On Sat, Nov 19, 2011 at 1:25 AM, Marco Stornelli
<marco.stornelli@xxxxxxxxx> wrote:
Il 18/11/2011 20:31, Kees Cook ha scritto:
The ramoops driver is intended to be used with platforms that define
persistent memory regions. If memory regions were configurable with
module parameters, it would be possible to read some RAM regions via
the pstore interface without access to /dev/mem (which would result
in a loss of kernel memory privacy when a system is built with
STRICT_DEVMEM), so remove this ability completely.
I don't like it very much. The loss of module parameters give us less
flexibility. The main goal of this driver is debug, so I think it should be
fast to use.

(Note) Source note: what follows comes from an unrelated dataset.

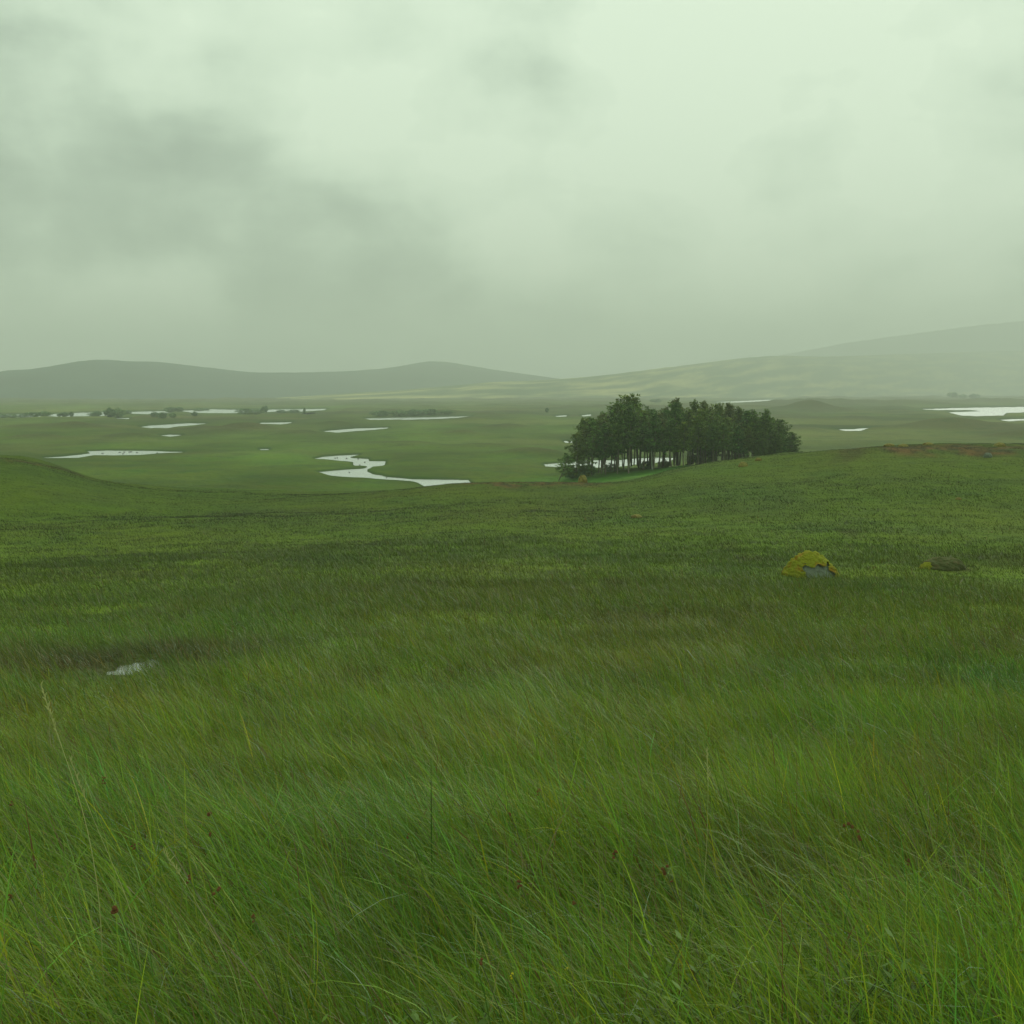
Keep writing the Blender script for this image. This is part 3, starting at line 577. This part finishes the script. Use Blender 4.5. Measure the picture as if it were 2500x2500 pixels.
# front row individuals
place(6, 1408, 203, 1058, 'low dark spreading pine with drooping branches at the left end of the copse', wide=1.0)
place(8, 1364, 199, 1104, 'stunted leaning little pine left of the copse', wide=1.5, tilt=-.25)
place(2, 1424, 210, 1020, 'pointed pine standing just inside the left end of the copse', wide=.8)
place(9, 1592, 203, 1040, 'thin pine with a pale bare trunk at the front of the copse', wide=.9)
place(2, 1535, 214, 962, 'tallest pine of the copse with a forked top', wide=1.15, rz=0)
place(8, 1508, 216, 985, 'tall pine with feathery open branches left of the tallest one', wide=1.1, rz=0)
place(7, 1905, 222, 1025, 'rounded bushy pine near the right end of the copse', wide=1.3)
place(7, 1932, 218, 1058, 'lowest rounded pine closing the right end of the copse', wide=1.5)
for px in (1648, 1692, 1718, 1750, 1778, 1805, 1838, 1870):
    place(int(rng.integers(0, 6)), px, 222+rng.uniform(-4, 4), np.interp(px, SKY[:, 0], SKY[:, 1])-1, 'pine whose pointed top stands out along the copse skyline', 'skyline pines of the copse', wide=rng.uniform(.72, .9))
rowd = [203, 208, 214, 220, 226, 232, 238, 244]
for ri, D0 in enumerate(rowd):
    px = 1432+rng.uniform(0, 20)+(0 if ri < 4 else 25)
    while px < 1915-(14 if ri > 3 else 0):
        D = D0+rng.uniform(-2.5, 2.5); t = np.interp(px, SKY[:, 0], SKY[:, 1])+rng.uniform(6, 38)+(8 if ri == 0 else 0)
        idx = int(rng.choice([0, 1, 2, 3, 4, 5])) if px < 1860 else int(rng.choice([4, 7, 7]))
        if px < 1480: idx = int(rng.choice([0, 4, 5, 4, 8]))
        if ri > 4 and px < 1640: px += 9
        if ri > 4 and px > 1700 and rng.random() < .35: idx = 7
        lab = 'dark bare-stemmed pine in the front row of the copse' if ri == 0 else 'dark pine packed inside the copse among the others'
        place(idx, px, D, t, lab, GRP if ri else 'front row pines of the copse', wide=rng.uniform(.85, 1.15))
        px += rng.uniform(24, 40)
for p in protos:
    if id(p) not in used: print('unused proto', p.name)

# ------------------------------------------------------------------ far bushes
def make_bush(seed, colr=(.03, .055, .025), tall=False):
    r = np.random.default_rng(seed); root = empty('bush', (0, 0, -1000)); tr = []; C_ = []
    for k in range(7):
        th = r.uniform(0, 6.28); s = np.linspace(0, 1, 5); Lb = r.uniform(.5, 1.0); P = np.stack([np.cos(th)*s*Lb*(.35 if tall else .8), np.sin(th)*s*Lb*(.35 if tall else .8), s*r.uniform(.6, .9)], 1)
        tr.append(tube(P*8, .03*8*(1-s*.8)*.5, 5))
    n = 330; u = r.normal(size=(n, 3)); u /= np.linalg.norm(u, axis=1)[:, None]; rad = r.uniform(.45, 1, n)**.5*(1+.28*np.sin(u[:, 0]*5+seed)*np.cos(u[:, 1]*4))
    C_ = u*rad[:, None]*np.array([.42, .42, .46] if tall else [.95, .8, .45])+[0, 0, .5]; C_ = C_[C_[:, 2] > .02]*8
    co, f = join(tr); mesh_obj('stem', co, f, M_bark, root); co, f, c = leaves(C_, .8, 9, .42, np.array(colr)*1.7, .8, r); mesh_obj('foliage', co, f, M_leaf, root, col=c)  # leaf tint lightened so the far bushes carry some haze in their colour
    return root
bp = [make_bush(201), make_bush(202, (.035, .06, .025)), make_bush(203, tall=True), make_bush(204, (.028, .05, .025))]
# photo column, row of the foot, photo width, row of the top, kind
BU = [(12,1024,22,1016,0,'leftmost bush on the loch shore'),(35,1023,24,1017,1,'second small bush from the left by the loch'),(58,1023,18,1018,3,'small bush just left of the broad bushes by the left loch'),(85,1021,40,1011,0,'broad dark bush half hiding the left end of the far loch'),(112,1021,36,1010,1,'broad dark bush right of a similar one on the left shore'),
      (148,1017,9,1013,2,'tiny upright bush against the far loch'),(161,1018,20,1010,2,'round upright bush standing before the far loch'),(178,1018,10,1009,2,'narrow upright bush between round bush and open water'),(241,1016,22,1007,2,'pointed dark bush on a low bank by open loch'),(232,1018,26,1012,0,'low bush at the foot of the pointed dark bush'),
      (272,1021,26,1004,2,'tall round bush beside the far loch'),(292,1020,34,1002,1,'tallest bushy clump between the two far lochs'),(315,1012,20,1005,3,'small bush at the right foot of the tallest clump'),(420,1007,30,997,0,'misty bush on the point between two lochs'),(440,1007,24,998,3,'misty low bush right of the point'),
      (488,1003,26,996,1,'bush on the far shore of the long loch'),(505,1002,20,996,0,'small bush right of another on the far shore'),(380,1025,20,1015,3,'dark bush below the far loch'),(400,1026,26,1014,0,'wide dark bush in the wet flat'),(425,1024,18,1014,1,'bush in the wet flat near reeds'),(478,1018,14,1010,2,'upright small bush by a thin pool'),
      (600,1014,40,1003,0,'dark bushy islet in the long thin loch'),(628,1014,36,1004,1,'bushes at the right half of the islet'),(645,1009,12,998,2,'upright bush behind the islet'),(652,1006,9,994,2,'thin upright bush on the long loch'),(688,1010,24,1003,3,'low round islet bush'),(720,1009,30,1004,0,'flat bush on the bank right of the islet'),(745,1011,6,999,2,'thin dark upright bush standing in water'),
      (930,1018,50,1007,0,'dark bush at the left of the wooded bank'),(975,1018,44,1006,1,'dark bush on the wooded bank over the long loch'),(1012,1017,44,1005,3,'dark bush right of centre on the wooded bank'),(1050,1016,46,1004,0,'highest dark bush of the wooded bank'),(1090,1015,40,1006,1,'dark bush at the right end of the wooded bank'),
      (2320,968,26,958,0,'misty bush on the far skyline at right'),(2345,968,20,960,1,'small misty bush on the far skyline'),(2372,967,26,958,3,'second misty bush cluster on the far skyline at right'),(1335,1010,8,1001,2,'tiny lone bush in the misty plain'),(1600,986,30,979,0,'misty bush behind the copse top')]
bused = set()
for (px, fy, wd_, ty, k, lb) in BU:
    D = D_of(max(fy, 976)); p = bp[k]; o = p if id(p) not in bused else copy_tree(p); bused.add(id(p))
    x = (px-1250)*D/F_PX; z = h1(x, D); hgt = max(2.5, (fy-ty)*D/F_PX*1.25); wdm = wd_*D/F_PX
    o.location = (x, D, z-.1); o.scale = (wdm/(15 if k != 2 else 7), wdm/(15 if k != 2 else 7), hgt/7.6); o.rotation_euler = (0, 0, rng.uniform(-.5, .5))
    tag(o, lb, 'bush', 'bushes around the far lochs')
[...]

I mean it's not more possible reserve a memory region and load
the module "on-the-fly", it needs a platform device, it's ok but I think
it's a little bit more complicated, (without talking about platforms without
a device tree source).
I don't understand the problem of strict devmem. We shouldn't use kernel
memory region but only reserved ones and the driver doesn't use the
request_mem_region_exclusive, am I wrong?
Hmmm, maybe I'm reading it backwards, but I think we want it to use
..._exclusive().
int devmem_is_allowed(unsigned long pagenr)
{
if (pagenr<= 256)
return 1;
if (iomem_is_exclusive(pagenr<< PAGE_SHIFT))
return 0;
if (!page_is_ram(pagenr))
return 1;
return 0;
}
If the region is exclusive, access is not allowed (return 0). ramoops
currently uses request_mem_region() instead of
request_mem_region_exclusive(). If we made that switch, I think I'd be
happy. Would this create some problem I'm not seeing?